7. Pemulihan Holistik: Lebih dari Sekadar Fisik
Penyembuhan pria tuli dan bisu ini adalah contoh sempurna dari pemulihan holistik yang ditawarkan Yesus. Ia tidak hanya memulihkan pendengaran dan bicara pria itu, tetapi juga memulihkan keutuhan dirinya secara keseluruhan:
- Pemulihan Sosial: Ketulian dan kebisuan menyebabkan isolasi sosial yang parah. Dengan kesembuhan, pria itu kembali dapat berinteraksi penuh dengan komunitasnya, berpartisipasi dalam percakapan, dan menjadi anggota masyarakat yang berfungsi. Ia tidak lagi terpinggirkan.
- Pemulihan Emosional: Bayangkan beban emosional yang ia pikul selama bertahun-tahun – rasa frustrasi, kesepian, mungkin rasa malu. Kesembuhan ini pasti membawa sukacita yang luar biasa, kelegaan, dan pemulihan harga diri. Ia kini memiliki suara untuk mengungkapkan perasaannya.
- Pemulihan Spiritual: Kini ia dapat mendengar ajaran, ia dapat mengerti, ia dapat merespons. Ia dapat memuji Tuhan dengan suaranya sendiri. Hubungan rohaninya dengan Tuhan yang telah lama terhalang oleh keterbatasannya kini terbuka lebar.
Mukjizat ini mengingatkan kita bahwa Yesus peduli pada seluruh pribadi kita – tubuh, jiwa, dan roh. Dia ingin kita utuh dalam setiap aspek kehidupan kita. Kehidupan Kristen bukanlah hanya tentang keselamatan di akhirat, tetapi juga tentang pemulihan dan keutuhan di sini dan sekarang.
Panggilan untuk Menerima dan Menyatakan "Ephphatha"
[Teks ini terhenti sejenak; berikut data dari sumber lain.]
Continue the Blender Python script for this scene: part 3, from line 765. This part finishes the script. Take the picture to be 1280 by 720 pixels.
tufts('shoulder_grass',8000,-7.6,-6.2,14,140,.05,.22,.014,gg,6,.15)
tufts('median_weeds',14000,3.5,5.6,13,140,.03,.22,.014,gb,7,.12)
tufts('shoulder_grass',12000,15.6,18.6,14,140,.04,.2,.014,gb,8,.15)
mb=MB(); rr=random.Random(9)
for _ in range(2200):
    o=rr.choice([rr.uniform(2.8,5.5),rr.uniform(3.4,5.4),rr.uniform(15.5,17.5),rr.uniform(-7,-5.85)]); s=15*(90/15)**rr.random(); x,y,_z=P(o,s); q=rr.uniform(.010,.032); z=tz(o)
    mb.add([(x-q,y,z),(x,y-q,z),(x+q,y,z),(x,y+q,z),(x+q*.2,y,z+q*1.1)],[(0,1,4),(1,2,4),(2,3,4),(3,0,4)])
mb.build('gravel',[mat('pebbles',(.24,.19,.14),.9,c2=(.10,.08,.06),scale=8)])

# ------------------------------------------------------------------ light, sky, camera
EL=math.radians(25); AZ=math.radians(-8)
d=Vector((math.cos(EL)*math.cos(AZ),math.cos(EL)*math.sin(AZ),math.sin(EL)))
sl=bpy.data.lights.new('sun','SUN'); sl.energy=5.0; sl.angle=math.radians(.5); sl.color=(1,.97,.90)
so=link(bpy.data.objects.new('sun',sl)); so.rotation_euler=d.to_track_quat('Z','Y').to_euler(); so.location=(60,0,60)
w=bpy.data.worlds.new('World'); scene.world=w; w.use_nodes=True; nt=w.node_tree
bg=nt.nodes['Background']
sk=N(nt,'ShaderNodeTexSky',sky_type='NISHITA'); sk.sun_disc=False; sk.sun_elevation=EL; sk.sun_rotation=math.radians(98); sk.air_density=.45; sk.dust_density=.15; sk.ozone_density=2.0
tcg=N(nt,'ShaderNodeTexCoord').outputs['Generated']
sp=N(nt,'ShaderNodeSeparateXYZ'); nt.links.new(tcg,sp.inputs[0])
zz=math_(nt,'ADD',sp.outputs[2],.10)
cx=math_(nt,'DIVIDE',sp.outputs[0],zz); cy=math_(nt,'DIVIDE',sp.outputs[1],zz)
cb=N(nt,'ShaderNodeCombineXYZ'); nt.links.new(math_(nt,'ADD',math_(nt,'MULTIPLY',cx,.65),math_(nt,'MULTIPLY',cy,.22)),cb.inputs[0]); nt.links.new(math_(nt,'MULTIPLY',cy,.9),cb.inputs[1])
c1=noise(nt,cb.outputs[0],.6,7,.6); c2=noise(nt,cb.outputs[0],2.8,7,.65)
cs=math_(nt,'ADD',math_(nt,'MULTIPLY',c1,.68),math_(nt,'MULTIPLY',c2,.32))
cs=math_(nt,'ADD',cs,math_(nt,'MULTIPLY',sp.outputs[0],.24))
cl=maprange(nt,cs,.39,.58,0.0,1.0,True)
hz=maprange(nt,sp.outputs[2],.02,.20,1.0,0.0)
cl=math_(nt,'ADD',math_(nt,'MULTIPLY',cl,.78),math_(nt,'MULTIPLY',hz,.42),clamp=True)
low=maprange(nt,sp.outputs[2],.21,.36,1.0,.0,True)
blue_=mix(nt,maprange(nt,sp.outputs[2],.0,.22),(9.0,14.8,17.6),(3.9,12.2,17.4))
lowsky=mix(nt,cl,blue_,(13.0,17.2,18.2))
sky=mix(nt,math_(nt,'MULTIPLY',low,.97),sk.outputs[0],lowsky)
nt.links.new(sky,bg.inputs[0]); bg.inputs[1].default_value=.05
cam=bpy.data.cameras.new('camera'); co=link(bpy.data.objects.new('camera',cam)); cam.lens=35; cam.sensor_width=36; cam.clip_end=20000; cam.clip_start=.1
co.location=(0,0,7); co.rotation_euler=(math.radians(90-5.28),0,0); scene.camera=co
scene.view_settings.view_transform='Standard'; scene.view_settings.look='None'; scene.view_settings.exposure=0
Kisah ini adalah panggilan untuk setiap kita:
- Mengakui Kebutuhan Kita: Seperti pria tuli dan bisu, kita harus mengakui ketulian atau kebisuan rohani kita sendiri. Apa yang perlu Tuhan buka dalam hidup kita? Apa yang perlu Dia lepaskan?
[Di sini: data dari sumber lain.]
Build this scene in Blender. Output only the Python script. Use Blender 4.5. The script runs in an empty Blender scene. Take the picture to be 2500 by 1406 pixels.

- Datang kepada Yesus: Baik secara pribadi maupun melalui dukungan komunitas, kita perlu datang kepada Yesus dengan iman, percaya pada belas kasihan dan kuasa-Nya untuk menyembuhkan.
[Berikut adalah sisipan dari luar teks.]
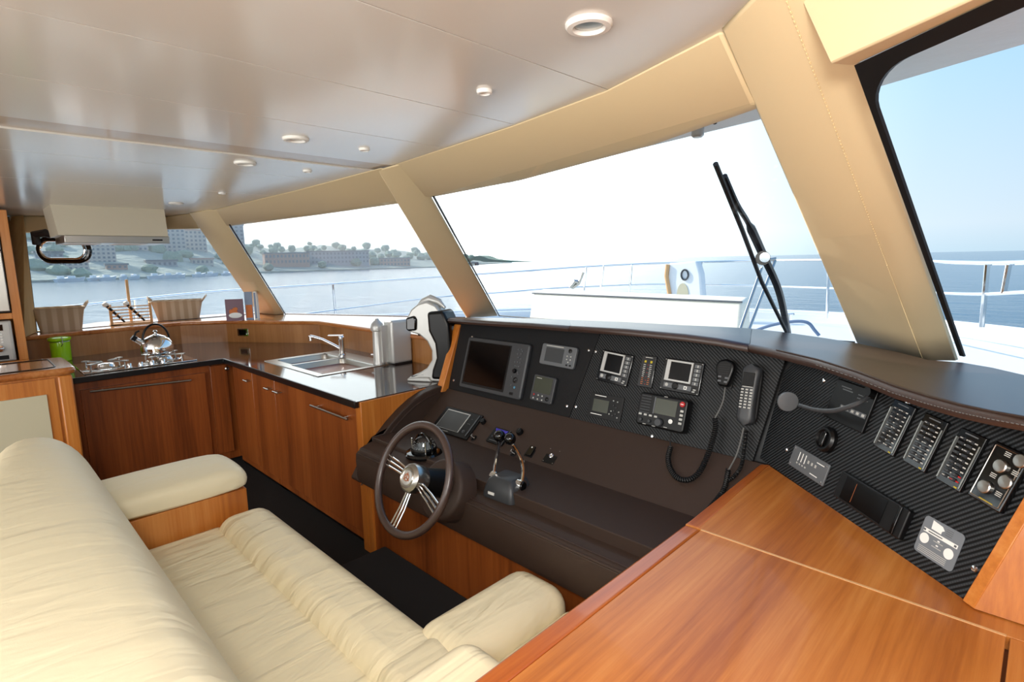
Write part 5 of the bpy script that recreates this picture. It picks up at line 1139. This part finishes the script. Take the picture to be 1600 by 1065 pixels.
# trees and buildings on the shore
def blob_tree(px, py, d, R, lab, i):
    t = thing('shore_tree', lab, 'tree', D(px, py, d), group='trees on the far shore'); g = random.Random(i)
    m = MB(); rows = []
    for k in range(1, 6):
        a = -PI/2+PI*k/6; rr = R*math.cos(a)*(.85+.3*g.random()); rows.append([(rr*math.cos(b)*(.85+.3*g.random()), rr*math.sin(b)*(.85+.3*g.random()), R*.8*math.sin(a)+R*.2*g.random()) for b in [2*PI*j/9 for j in range(9)]])
    m.loft(rows); m.build('crown', 'leaf', t, ang=20); MB().cyl((0, 0, -R*1.6), (0, 0, -R*.4), R*.1, n=6).build('trunk', 'trunkgrey', t)
treelab = 'rounded hazy green tree on the far hillside beyond the port windows'
k = 0
for i in range(62):
    px = 395+i*5.6+random.uniform(-2, 2)
    if px > 745: break
    s_ = Z(px, shoreline(px), SEA); d = math.hypot(s_.x, s_.y); dep = min(120, d*.5); f = random.uniform(.0, 1)
    yy = crest(px)*(1-f)+(shoreline(px)-9)*f; blob_tree(px, yy+1, d+dep*(1-f)*.95+2, d*.0075*random.uniform(.8, 1.5), treelab, i)
for i in range(45):
    px = random.uniform(40, 390); s_ = Z(px, shoreline(px), SEA); d = math.hypot(s_.x, s_.y); f = random.uniform(.05, 1); dep = min(120, d*.5)
    blob_tree(px, crest(px)*(1-f)+(shoreline(px)-6)*f, d+dep*(1-f)+1, d*.013*random.uniform(.7, 1.4), treelab, 100+i)
blds = [(372, 352, 388, 18, .5, 'bld3', 'tall slab block on the skyline at the left edge of the second window'), (262, 345, 395, 44, .55, 'bld', 'pale tower block near the right of the side window'), (305, 360, 398, 30, .6, 'bld', 'pale block beside the first pillar on the hillside'),
        (205, 352, 392, 36, .6, 'bld', 'wide pale block right of the hood on the hillside'), (160, 380, 412, 30, .3, 'bld', 'low pale house on the hillside right of the portlight'), (120, 410, 428, 26, .15, 'bld', 'low white building near the water below the portlight'), (185, 414, 432, 22, .12, 'bld2', 'small reddish building by the water left of the rack post'),
        (255, 408, 425, 34, .2, 'bld3', 'grey waterfront building below the tower block'), (318, 405, 421, 26, .2, 'bld', 'small white waterfront building beside the first pillar'), (450, 396, 413, 60, .15, 'bld2', 'long terracotta building on the shore in the second window'),
        (530, 393, 412, 88, .15, 'bld3', 'long colonnaded grey building on the shore in the second window'), (610, 404, 416, 60, .1, 'bld2', 'low terracotta building at the right of the second window'), (80, 395, 418, 26, .2, 'bld3', 'grey house behind the portlight')]
for px, y0, y1, wpx, f, mm, lab in blds:
    s_ = Z(px, shoreline(px), SEA); d = math.hypot(s_.x, s_.y)*(1+f*.4)+2; c0 = D(px, y1, d); c1 = D(px, y0, d); hgt_ = c1.z-c0.z; ww = wpx*d/850*1.0
    yaw_ = math.atan2(c0.y, c0.x)-PI/2
    t = thing('shore_building', lab, 'building', T3(c0) @ Matrix.Rotation(yaw_+.15, 4, 'Z'))
    MB().bx(-ww/2, ww/2, 0, ww*.4, -8, hgt_).build('wall', mm, t); MB().bx(-ww/2-.3, ww/2+.3, -.3, ww*.4+.3, hgt_, hgt_+.5).build('roof', 'bld2' if mm == 'bld' else 'trunkgrey', t)
    nx_ = max(2, int(wpx/5)); nz_ = max(1, int((y1-y0)/6))
    for i in range(nx_):
        for j in range(nz_): MB().bx(-ww/2+(i+.25)*ww/nx_, -ww/2+(i+.75)*ww/nx_, -.12, .05, (j+.3)*hgt_/nz_, (j+.8)*hgt_/nz_).build('window', 'pane', t)
# pier
pr = thing('long_pier', 'long low grey pier on piles in front of the far shore', 'pier', (0, 0, 0))
A, B = Z(330, 429, SEA), Z(745, 415.5, SEA)
aA, aB = D(395, 423.0, 330), D(745, 411.5, 400)
m = MB(); dd = (aB-aA).normalized(); nn = Vector((-dd.y, dd.x, 0)); m.loft([[aA+nn*2, aA-nn*2, aA-nn*2+Vector((0, 0, 1)), aA+nn*2+Vector((0, 0, 1))], [aB+nn*2, aB-nn*2, aB-nn*2+Vector((0, 0, 1)), aB+nn*2+Vector((0, 0, 1))]]); m.build('deck', 'trunkgrey', pr)
for k in range(14):
    p = aA.lerp(aB, k/13); MB().bx(p.x-.9, p.x+.9, p.y-1.2, p.y+1.2, SEA, p.z+.2).build('pile', 'trunkgrey', pr)
# moored boats
for k in range(12):
    px = 95+k*24+random.uniform(-6, 6); py = shoreline(min(px, 330))-1.5-random.random()*2; s_ = Z(px, shoreline(px)+1, SEA)
    t = thing('moored_boat', 'tiny white moored boat along the far shore in the side window', 'boat', T3((s_.x, s_.y, SEA+.1)) @ Matrix.Rotation(random.random()*3, 4, 'Z'), group='moored boats along the shore')
    m = MB(); m.loft([[(-2, -.5, .7), (-2, .5, .7), (-1.8, .3, -.1), (-1.8, -.3, -.1)], [(1, -.7, .8), (1, .7, .8), (1, .4, -.1), (1, -.4, -.1)], [(2.4, -.05, 1.1), (2.4, .05, 1.1), (2.0, .05, 0), (2.0, -.05, 0)]]); m.build('hull', 'gel', t); MB().bx(-.9, .5, -.4, .4, .7, 1.3).build('cabin', 'gel', t, .1)
# headland in the middle window
hl = MB(); rows = []
for i, px in enumerate(range(735, 841, 7)):
    d = 900; top = [404, 400, 399, 401, 404, 405, 406, 406.5, 407, 407.5, 408, 408, 408.5, 408.5, 409, 409][i % 16]
    b0_ = D(px, 409.6, d); t0_ = D(px, min(top, 409), d); rows.append([b0_-Vector((0, 0, 2)), t0_, t0_+Vector((-20, 40, 0)), b0_+Vector((-20, 40, -2))])
struct('headland', hl.loft(rows), 'leaf')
- Menerima "Ephphatha": Izinkanlah Dia menyentuh area-area yang rusak dalam hidup kita. Izinkanlah firman-Nya, "Terbukalah!" mengalir ke dalam hati, pikiran, telinga, dan mulut kita, membawa pemulihan yang utuh.
- Menyatakan Kebaikan-Nya: Setelah mengalami transformasi-Nya, kita tidak bisa berdiam diri. Kita dipanggil untuk menjadi saksi, untuk menyatakan kepada dunia bahwa "Ia menjadikan segala-galanya baik!" Kesaksian kita mungkin tidak selalu melalui kata-kata, tetapi juga melalui cara kita hidup, kasih yang kita tunjukkan, dan tindakan pelayanan yang kita lakukan.
Dalam dunia yang semakin bising dan terpecah belah, di mana banyak orang merasa tidak didengar atau tidak memiliki suara, pesan "Ephphatha" dari Markus 7:31-37 menjadi semakin relevan. Yesus masih menawarkan pembukaan, pemulihan, dan keutuhan bagi setiap orang yang datang kepada-Nya.
Mari kita senantiasa memohon kepada Tuhan untuk membuka telinga hati kita agar kita dapat mendengar suara-Nya dengan jelas, dan untuk melepaskan ikatan lidah kita agar kita dapat dengan bebas dan berani menyatakan kebaikan dan kemuliaan-Nya kepada semua orang. Biarlah hidup kita menjadi kesaksian hidup akan Dia yang "menjadikan segala-galanya baik."